Paola Siri Renard (1993, France) lives and works in Paris and Brussels. Her sculptural work investigates art history, architecture and natural processes, like sloughing or fossilisation. From prevailing architectural forms, the artist isolates sculptural ornaments, which are then rescaled, segmented and reassembled into new compositions. Stripped from the original context, the elements gain an anachronistic dimension, carrying aesthetic codes from varying time periods. Renard’s visual language evokes metamorphosis, bodies disintegrating and morphing into new constellations. Her sculptures unveil and distort formal grids and political structures, subtly influencing spatial arrangements and dynamics of social interactions. Renard's work raises questions about the treatment of heritage, its dissemination, and the exclusionary underpinnings that marginalise specific identities.

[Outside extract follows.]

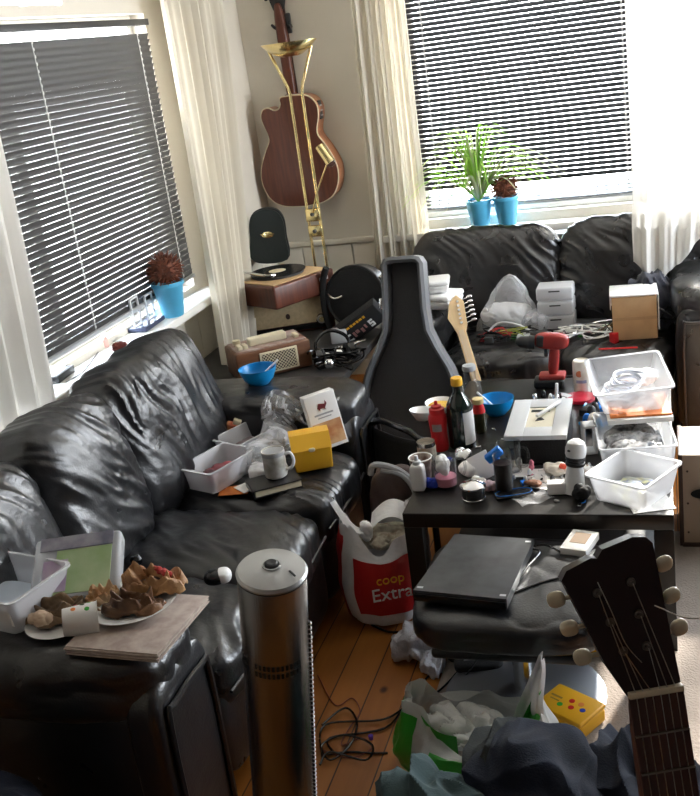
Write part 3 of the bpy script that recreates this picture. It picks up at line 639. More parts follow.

Paola Siri Renard graduated in 2017 from the École des Beaux-Art in Paris, FR and studied in 2016 at Geidai University in Tokyo, JP. Following her graduation, she continued at the Kunstakademie in Düsseldorf, DE until 2021. Currently she is a HISK laureate in Brussels, BE. She was nominated for the 9ème Bourse Révélations Emerige 2022, Paris, FR and commissioned by Publiek Park 2023, Antwerp, BE. Installations and performances have been shown at De Appel, Amsterdam, NL; Pilar, Brussels, BE; Institut Français, Madrid, ES; Fondation Fiminco, Paris, FR; Galerie Jan van de Weyer, Düsseldorf, DE; Hôtel des Arts TPM, Toulon, FR; Kunstverein Mischpoke, Mönchengladbach, DE; DASH, Kortrijk, BE; Art Biesenthal, Berlin, DE; La Maréchalerie - CAC, Versailles, FR; amongst others.
Paola Siri Renard has been selected for the WIELS Residency Program in 2024 in Brussels, BE.
Paola Siri Renard’s sculptures are micro-architectures through which any individual can reclaim imperceptible architectural, cultural and normative realities via bodily experiments. Enlightened as much as distorted, they reveal formal grids and political structures which shape spaces and condition social interactions insidiously.
The transcription process isolates and rescales generic ornaments, bestowing upon them an autonomy that is stripped from any context. They acquire their own (dys)functionality. The anachronistic symbolism creates interfaces that undermine Western architectural orders. Paola Siri Renard reveals normative aesthetic codes spreading throughout centuries, in parallel with injunctions that neglect bodies ; echoing the history of her Martinican and Swedish roots.
Natural processes such as sloughing or fossilization interact with immutable ornamental layers, conferring upon them an aura of mutation. Emanating from this encounter, the metamorphic shapes of her test-instruments suggest imaginary displacement engines. Physical reappropriations of these besieging architectural growths question the treatment of designed heritage through the correlation between its circulation and the exclusion of specific identities.